Ein Sir steht unter Strom
Der Range Rover PHEV
Von Thomas Geiger
Dafür kombinieren die Briten die im Achtgang-Automaten integrierte e-Maschine mit dem Benziner, auf den sie aktuell am stolzesten sind. Nein, nicht mit dem famosen 5,0 Liter-Kompressor, der in seiner ganzen Dekadenz so gut zu dem Luxusliner passt und dem Alltag-Adel so einzigartig macht. Sondern mit dem Vierzylinder-Ingenium-Motor, den sie in ihrer neuen Fabrik bauen und in mittlerweile fast allen Modellen von Jaguar und Land Rover einsetzen. Schließlich müssen die Briten irgendwie von ihrem verboten hohen CO2 Ausstoß herunter.
Und eine schlechte Wahl ist der 2,0-Liter ganz bestimmt nicht. Immerhin pressen ihm die beiden Turbos stolze 300 PS, und zusammen mit den 116 PS der E-Maschine hat der Antrieb selbst mit dem immerhin 2,5 Tonnen schweren Prunkschiff buchstäblich leichtes Spiel. Wozu schließlich wuchten die beiden Motoren zusammen bis zu 640 Nm auf die Kette.
Selbst der Stromer alleine kommt gut mit dem Schwergewicht zurecht: Solange man bei den Fahrprogrammen den e-Modus vorwählt oder das breite fahrpedal mit Samtfüßen streichelt, surrt Sir Range mit einer majestätischen Ruhe durch die Stadt, die perfekt zum luxuriösen Auftritt und Ambiente des Wagens passt. My car is my Castle – selten hat man sich in einem SUV derart der Welt entrückt gefühlt, wie im elektrifizierten Range.
Und die elektrische Entrückung währt nicht nur im Stadtverkehr. Sondern selbst durch den Schlamm kann man sich ohne Sprit und nur mit Strom wühlen. Und wer die in der Theorie versprochenen 51 Kilometer Reichweite möglichst schnell reduzieren und danach mit dem im Kofferraum verbauten 13 kWh-Akku für 2:45 Stunden an die Steckdose will, der versucht sein Glück am besten auf der Autobahn, wo der E-Motor immerhin noch bis weit jenseits von 100 Sachen mitspielt.
Flüsterleise, politisch korrekt, mit 64 g/km ein Segen für die Flottenstatistik und mit einem rechnerischen Verbrauch von 2,8 Litern sparsamer als ein Mini Countryman mit Dieselmotor – also alles richtig gemacht beim elektrifizierten Range? Leider nein. Denn die gewählte Kombination mag zwar die vernünftigste sein, aber ganz sicher nicht die vergnüglichste. So richtig imposant sind weder die 6,8 Sekunden von 0 auf 100 noch das Spitzentempo von 220 km/h imposant.
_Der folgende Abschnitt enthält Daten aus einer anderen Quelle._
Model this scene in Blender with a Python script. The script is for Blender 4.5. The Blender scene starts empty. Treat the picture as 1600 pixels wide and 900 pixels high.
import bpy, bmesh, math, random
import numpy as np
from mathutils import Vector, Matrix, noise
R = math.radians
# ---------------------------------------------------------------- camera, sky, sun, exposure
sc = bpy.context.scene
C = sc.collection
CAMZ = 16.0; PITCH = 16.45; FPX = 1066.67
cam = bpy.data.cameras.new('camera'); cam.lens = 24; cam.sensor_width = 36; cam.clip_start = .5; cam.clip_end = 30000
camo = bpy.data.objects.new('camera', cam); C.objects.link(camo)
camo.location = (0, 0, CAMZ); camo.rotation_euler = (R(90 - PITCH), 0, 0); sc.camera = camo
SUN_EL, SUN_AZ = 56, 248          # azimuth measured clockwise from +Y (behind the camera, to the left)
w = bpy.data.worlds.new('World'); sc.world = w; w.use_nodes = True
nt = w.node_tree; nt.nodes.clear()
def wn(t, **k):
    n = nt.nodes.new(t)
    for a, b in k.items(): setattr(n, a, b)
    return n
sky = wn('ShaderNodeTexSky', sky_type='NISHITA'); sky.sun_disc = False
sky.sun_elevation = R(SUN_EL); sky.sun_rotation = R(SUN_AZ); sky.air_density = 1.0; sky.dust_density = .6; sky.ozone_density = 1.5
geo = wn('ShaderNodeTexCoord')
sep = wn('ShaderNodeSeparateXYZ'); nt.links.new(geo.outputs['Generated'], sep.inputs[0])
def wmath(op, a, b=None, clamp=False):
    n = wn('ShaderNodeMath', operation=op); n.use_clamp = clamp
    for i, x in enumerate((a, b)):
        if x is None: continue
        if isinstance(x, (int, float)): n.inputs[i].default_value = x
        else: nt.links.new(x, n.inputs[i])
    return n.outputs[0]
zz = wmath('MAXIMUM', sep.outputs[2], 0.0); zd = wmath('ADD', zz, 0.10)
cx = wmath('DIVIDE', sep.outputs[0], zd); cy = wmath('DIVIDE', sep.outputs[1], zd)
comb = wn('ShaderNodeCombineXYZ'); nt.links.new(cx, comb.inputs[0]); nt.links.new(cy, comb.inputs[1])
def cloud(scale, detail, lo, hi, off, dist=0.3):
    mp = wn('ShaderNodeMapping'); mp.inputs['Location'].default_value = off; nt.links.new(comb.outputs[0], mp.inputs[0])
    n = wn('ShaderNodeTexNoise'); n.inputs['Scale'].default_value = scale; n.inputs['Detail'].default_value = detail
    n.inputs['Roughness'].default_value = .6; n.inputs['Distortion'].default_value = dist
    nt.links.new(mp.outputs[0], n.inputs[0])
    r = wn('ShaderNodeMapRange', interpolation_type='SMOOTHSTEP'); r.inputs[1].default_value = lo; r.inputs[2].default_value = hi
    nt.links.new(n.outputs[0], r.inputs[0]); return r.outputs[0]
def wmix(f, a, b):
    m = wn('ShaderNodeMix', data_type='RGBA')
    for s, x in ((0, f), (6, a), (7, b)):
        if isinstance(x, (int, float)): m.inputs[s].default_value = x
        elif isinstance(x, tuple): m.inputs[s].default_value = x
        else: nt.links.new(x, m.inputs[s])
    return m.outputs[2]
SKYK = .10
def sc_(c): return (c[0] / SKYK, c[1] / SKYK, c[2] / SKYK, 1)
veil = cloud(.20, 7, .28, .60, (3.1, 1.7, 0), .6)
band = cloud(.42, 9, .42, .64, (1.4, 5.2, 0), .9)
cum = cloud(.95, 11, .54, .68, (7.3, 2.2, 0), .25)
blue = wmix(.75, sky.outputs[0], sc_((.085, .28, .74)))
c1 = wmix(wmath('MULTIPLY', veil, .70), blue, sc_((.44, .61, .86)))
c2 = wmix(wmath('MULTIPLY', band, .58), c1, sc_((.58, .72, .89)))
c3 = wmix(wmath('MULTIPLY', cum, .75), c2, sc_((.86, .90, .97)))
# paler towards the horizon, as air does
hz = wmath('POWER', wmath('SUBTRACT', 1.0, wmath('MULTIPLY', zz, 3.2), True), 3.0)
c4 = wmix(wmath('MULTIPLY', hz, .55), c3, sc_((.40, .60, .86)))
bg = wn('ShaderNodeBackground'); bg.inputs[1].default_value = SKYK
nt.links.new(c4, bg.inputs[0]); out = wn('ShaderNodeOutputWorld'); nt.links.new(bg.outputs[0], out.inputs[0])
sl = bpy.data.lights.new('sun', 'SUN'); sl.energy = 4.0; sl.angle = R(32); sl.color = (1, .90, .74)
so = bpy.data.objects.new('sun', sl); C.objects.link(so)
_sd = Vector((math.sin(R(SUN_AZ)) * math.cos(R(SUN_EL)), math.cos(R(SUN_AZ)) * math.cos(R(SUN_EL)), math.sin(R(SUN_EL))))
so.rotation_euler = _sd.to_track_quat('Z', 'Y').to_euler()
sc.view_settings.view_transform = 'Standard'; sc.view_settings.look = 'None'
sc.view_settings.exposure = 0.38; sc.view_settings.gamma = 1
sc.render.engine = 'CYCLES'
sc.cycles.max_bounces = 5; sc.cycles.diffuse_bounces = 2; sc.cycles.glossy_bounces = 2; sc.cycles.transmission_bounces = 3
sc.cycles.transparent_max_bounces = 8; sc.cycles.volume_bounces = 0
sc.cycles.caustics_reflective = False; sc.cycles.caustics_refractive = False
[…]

Und Vernunft ist ein Argument, das bei Range Rover-Kunden vermutlich am wenigsten verfängt. Denn wie sollte man sonst den Kauf eines übergewichtigen und überdimensionierten Luxusliners erklären, der in allem und überall so viel besser ist als jeder seiner Fahrer und auf jedwedem Terrain weiter kommt als irgend jemand je möchte? Das einzige was da noch ziehen könnte, ist der Preis. Denn der ist mit 136.100 Euro so unsittlich, wie man es bei diesem Auto erwartet. Nur der V8-Kompressor ist teurer.
So mögen die Briten bei diesem Auto zwar dem Gebot der Stunde gefolgt sein, doch haben sie zugleich einen großen Fehler gemacht. In Zeiten, in denen Porsche beim Panamera und demnächst auch beim Cayenne gleich zwei Hybriden anbietet und einen davon statt mit sechs mit acht Zylindern aufrüstet, hätte auch Land Rover in die vollen gehen und den Achtzylinder mit Kompressor als Partner wählen sollen. Das hätte zur Idee von Überfluss und Luxus gepasst und trotzdem einen Anstrich von Vernunft gehabt.
Aber was nicht ist, kann ja noch werden. Schließlich haben die Briten gerade versprochen, dass in den nächsten Jahren alle Baureihen elektrifiziert werden und somit weitere Plug-In-Hybriden kommen. Und auch ein rein elektrischer Geländewagen ist in Planung. Während der bei der Schwestermarke mit dem Jaguar i-Pace allerdings schon in den Startlöchern steht, wird Land Rover auch da wieder hinterherfahren – und die Kundschaft noch bis zum nächsten Jahrzehnt warten lassen.